Life is a struggle. But I didn’t realize what a struggle it is for right-handers until I was injured. You see, I am left-handed. Being left-handed is my reality. I even have a mug that states: “”Everyone is born left-handed. They become right-handed when they commit their first sin.””

When a task needs to be done, it is natural for the left hand to lead the way. That is the way life should be. (By the way, I’m sure the percentage of left-handers in Maine is far above the national average of 10 percent. I see them everywhere.)

Smooth sailing came to a screeching halt one day a couple weeks ago. I was walking in a parking lot when I stepped on some black ice and slammed the left side of my rib cage against the asphalt. The asphalt won. Doing anything with my left hand shot twinges of pain through my ribs.

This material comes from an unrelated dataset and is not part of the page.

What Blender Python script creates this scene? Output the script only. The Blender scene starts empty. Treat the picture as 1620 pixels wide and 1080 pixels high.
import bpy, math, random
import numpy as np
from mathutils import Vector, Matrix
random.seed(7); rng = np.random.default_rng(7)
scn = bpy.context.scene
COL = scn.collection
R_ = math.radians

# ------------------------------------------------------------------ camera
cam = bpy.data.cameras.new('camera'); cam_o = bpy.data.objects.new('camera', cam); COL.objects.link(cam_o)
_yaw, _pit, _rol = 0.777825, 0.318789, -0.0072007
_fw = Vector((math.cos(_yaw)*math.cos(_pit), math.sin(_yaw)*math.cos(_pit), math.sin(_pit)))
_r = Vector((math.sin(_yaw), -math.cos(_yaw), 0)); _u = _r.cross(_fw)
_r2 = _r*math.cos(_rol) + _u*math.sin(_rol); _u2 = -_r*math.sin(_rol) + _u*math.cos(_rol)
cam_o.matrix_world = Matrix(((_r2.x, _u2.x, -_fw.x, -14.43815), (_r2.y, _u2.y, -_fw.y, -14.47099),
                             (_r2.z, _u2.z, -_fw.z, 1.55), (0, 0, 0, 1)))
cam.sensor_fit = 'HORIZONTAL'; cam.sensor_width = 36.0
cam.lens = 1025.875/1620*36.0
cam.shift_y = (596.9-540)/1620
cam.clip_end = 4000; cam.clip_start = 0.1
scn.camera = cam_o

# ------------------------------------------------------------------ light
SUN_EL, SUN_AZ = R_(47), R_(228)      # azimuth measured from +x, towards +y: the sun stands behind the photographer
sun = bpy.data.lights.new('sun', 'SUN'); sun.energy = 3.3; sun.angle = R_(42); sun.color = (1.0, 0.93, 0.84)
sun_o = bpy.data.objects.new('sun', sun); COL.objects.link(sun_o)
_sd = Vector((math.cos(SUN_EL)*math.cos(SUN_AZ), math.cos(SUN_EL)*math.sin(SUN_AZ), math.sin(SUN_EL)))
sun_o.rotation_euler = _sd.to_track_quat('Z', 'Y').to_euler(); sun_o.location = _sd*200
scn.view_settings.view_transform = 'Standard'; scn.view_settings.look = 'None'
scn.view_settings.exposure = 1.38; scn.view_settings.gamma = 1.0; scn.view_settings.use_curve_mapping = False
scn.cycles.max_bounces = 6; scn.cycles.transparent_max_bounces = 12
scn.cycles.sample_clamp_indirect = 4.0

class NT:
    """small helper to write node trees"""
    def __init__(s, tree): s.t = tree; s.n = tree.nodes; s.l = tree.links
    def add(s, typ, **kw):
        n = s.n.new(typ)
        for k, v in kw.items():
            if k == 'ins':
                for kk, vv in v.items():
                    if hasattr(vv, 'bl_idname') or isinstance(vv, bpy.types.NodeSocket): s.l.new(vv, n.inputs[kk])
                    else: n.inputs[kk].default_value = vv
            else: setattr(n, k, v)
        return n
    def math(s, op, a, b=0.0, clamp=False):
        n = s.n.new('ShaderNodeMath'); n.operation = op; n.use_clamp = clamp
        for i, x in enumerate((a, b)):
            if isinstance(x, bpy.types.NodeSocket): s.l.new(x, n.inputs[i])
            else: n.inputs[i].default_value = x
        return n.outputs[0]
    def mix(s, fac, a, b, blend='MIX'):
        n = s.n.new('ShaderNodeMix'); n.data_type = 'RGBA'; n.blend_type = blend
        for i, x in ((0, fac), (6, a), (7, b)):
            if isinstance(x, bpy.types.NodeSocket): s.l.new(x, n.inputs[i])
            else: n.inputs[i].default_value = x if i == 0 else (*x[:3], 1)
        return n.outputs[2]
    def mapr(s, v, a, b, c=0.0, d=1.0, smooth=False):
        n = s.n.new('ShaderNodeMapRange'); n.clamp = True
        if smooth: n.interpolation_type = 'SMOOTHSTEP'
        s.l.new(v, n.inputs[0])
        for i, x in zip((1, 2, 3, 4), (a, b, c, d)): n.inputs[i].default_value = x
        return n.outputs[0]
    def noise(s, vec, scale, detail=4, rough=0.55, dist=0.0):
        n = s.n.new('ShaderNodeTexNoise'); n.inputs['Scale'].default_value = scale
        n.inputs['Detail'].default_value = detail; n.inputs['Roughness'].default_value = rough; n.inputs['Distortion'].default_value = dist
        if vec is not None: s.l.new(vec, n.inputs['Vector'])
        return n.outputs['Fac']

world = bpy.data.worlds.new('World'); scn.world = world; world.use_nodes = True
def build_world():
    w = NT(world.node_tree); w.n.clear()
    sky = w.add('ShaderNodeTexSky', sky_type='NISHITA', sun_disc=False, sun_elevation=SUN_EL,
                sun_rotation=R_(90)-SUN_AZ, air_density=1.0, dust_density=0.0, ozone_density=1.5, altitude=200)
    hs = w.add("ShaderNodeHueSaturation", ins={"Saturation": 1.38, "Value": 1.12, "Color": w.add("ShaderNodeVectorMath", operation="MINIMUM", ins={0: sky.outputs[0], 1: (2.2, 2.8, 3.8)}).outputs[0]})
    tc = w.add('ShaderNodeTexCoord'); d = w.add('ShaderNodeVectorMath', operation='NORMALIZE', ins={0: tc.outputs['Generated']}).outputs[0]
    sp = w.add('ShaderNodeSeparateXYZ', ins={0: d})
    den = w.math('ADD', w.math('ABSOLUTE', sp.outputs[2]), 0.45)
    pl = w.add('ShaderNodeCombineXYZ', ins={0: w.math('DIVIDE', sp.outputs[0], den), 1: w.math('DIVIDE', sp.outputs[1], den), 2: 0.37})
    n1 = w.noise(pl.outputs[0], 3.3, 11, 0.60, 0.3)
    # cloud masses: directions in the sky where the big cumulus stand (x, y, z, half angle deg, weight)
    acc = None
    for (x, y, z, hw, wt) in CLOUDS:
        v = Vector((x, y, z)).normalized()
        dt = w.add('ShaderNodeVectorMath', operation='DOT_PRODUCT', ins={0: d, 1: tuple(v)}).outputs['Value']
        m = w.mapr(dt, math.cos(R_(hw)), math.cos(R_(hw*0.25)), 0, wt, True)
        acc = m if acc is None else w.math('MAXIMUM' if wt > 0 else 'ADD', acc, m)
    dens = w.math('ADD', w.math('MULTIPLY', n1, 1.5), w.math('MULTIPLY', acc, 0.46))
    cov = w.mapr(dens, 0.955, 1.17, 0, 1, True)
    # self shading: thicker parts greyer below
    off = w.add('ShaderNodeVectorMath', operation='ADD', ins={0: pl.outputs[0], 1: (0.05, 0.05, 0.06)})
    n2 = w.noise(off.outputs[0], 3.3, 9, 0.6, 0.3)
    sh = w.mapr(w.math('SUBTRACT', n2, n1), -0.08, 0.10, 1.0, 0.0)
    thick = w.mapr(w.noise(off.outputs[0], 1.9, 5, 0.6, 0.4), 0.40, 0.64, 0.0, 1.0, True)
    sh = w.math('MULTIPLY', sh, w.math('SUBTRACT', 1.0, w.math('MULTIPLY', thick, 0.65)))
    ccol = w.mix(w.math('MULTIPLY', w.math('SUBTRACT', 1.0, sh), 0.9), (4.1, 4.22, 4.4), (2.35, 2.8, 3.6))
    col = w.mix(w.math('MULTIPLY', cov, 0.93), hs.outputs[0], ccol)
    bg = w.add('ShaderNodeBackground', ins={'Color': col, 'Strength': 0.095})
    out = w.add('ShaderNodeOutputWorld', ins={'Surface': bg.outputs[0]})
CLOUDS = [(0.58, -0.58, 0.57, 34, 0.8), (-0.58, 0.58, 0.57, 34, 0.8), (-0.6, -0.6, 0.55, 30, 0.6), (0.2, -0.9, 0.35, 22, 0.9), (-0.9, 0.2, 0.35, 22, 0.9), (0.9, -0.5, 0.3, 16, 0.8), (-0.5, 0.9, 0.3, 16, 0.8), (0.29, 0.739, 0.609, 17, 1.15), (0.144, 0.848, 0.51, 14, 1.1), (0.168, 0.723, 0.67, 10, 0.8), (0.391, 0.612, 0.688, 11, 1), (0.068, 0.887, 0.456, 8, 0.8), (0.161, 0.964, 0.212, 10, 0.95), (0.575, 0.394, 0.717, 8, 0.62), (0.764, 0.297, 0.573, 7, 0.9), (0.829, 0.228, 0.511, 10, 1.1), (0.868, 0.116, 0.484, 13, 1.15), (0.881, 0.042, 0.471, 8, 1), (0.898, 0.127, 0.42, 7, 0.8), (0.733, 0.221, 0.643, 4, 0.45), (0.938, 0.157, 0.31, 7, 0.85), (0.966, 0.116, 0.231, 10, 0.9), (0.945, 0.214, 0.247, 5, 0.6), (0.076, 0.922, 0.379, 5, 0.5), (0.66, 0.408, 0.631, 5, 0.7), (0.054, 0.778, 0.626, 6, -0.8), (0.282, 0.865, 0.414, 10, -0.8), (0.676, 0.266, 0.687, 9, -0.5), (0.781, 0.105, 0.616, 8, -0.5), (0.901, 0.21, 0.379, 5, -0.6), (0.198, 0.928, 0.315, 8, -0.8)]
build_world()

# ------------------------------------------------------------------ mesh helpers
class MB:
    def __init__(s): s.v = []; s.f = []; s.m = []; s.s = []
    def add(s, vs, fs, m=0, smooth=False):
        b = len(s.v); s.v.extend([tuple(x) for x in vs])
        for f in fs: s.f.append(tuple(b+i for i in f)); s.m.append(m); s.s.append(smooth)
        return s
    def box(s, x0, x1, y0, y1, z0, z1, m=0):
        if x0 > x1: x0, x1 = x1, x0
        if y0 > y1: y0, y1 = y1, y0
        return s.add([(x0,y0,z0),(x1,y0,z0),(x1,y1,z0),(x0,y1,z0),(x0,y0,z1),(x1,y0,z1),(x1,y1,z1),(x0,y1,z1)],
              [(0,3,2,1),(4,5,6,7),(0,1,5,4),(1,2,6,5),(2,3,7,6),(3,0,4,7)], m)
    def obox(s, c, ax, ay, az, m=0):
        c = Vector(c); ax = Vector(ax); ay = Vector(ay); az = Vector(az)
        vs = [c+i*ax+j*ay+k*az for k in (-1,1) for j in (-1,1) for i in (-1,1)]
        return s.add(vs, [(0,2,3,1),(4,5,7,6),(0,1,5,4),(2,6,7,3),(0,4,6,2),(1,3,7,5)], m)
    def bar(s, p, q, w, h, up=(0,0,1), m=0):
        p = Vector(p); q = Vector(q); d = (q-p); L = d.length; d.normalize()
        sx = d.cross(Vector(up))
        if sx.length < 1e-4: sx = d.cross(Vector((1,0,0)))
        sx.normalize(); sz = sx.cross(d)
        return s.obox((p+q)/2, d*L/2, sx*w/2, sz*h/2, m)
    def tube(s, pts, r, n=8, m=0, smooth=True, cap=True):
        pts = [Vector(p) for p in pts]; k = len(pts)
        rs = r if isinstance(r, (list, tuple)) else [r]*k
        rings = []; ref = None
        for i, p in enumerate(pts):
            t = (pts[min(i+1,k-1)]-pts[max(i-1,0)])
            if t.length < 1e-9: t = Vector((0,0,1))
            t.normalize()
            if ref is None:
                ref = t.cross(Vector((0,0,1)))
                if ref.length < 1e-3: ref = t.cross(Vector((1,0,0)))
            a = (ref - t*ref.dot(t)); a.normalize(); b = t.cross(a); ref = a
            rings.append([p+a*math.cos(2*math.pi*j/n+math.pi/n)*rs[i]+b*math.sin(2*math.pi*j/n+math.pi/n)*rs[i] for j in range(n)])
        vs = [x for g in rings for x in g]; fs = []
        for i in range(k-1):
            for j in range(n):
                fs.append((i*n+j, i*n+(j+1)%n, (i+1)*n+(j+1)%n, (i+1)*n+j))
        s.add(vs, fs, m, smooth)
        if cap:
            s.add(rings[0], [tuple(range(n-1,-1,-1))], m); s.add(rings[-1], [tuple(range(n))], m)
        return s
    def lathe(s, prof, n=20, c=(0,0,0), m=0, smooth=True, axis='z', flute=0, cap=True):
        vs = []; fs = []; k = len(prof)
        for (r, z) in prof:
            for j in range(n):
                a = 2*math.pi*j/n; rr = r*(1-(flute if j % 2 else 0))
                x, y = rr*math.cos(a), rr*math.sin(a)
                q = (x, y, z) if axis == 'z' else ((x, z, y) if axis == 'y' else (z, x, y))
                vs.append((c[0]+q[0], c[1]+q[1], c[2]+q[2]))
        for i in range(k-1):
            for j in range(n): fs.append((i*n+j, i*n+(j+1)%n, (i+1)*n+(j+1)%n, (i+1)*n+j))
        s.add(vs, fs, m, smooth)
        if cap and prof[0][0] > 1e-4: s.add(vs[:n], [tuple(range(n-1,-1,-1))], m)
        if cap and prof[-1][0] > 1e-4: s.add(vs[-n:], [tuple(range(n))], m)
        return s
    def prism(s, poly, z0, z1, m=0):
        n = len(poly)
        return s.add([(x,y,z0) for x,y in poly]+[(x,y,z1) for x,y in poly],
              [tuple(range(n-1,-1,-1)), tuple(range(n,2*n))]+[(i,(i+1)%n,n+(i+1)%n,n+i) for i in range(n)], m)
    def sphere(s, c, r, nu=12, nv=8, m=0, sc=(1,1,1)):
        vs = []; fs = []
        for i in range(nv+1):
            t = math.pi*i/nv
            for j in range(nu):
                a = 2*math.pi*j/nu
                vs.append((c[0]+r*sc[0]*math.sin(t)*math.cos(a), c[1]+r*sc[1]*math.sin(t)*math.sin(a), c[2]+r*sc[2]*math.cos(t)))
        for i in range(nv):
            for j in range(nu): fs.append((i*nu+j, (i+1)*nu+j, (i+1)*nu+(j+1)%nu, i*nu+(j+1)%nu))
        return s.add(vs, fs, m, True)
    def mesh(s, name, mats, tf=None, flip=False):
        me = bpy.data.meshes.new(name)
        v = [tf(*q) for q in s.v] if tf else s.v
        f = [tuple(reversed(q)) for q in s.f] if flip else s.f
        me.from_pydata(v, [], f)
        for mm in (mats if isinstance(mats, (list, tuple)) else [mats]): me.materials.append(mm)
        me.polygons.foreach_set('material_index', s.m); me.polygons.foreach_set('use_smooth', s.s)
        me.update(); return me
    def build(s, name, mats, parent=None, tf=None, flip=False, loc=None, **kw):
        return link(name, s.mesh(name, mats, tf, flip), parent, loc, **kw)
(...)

Suddenly, I was a right-hander. I had to eat, drink, brush my teeth, open and shut doors with my right hand.

Every movement, every activity had to be thought out before execution to avoid mind-bending pain. No wonder the world is such a mess! Every simple task was really difficult to do right-handed.

I had to remember to hold a water glass in my right hand because I couldn’t raise my left hand to my lips. Drinking from a glass using the right hand felt really awkward.

Even after two weeks of practice, it took twice as long to brush my teeth with my right hand.

I’m beginning to understand the frustration right-handers must feel in getting through their daily activities. Every little task has to be thought out and coordinated. And they call it a right-hander’s world! How do they ever get anything done?

I am eagerly anticipating recovery. Life will still be a struggle, but I will have my left hand back. I do not know yet if right-handers simply need more practice, or if they should repent of their sins and become left-handed.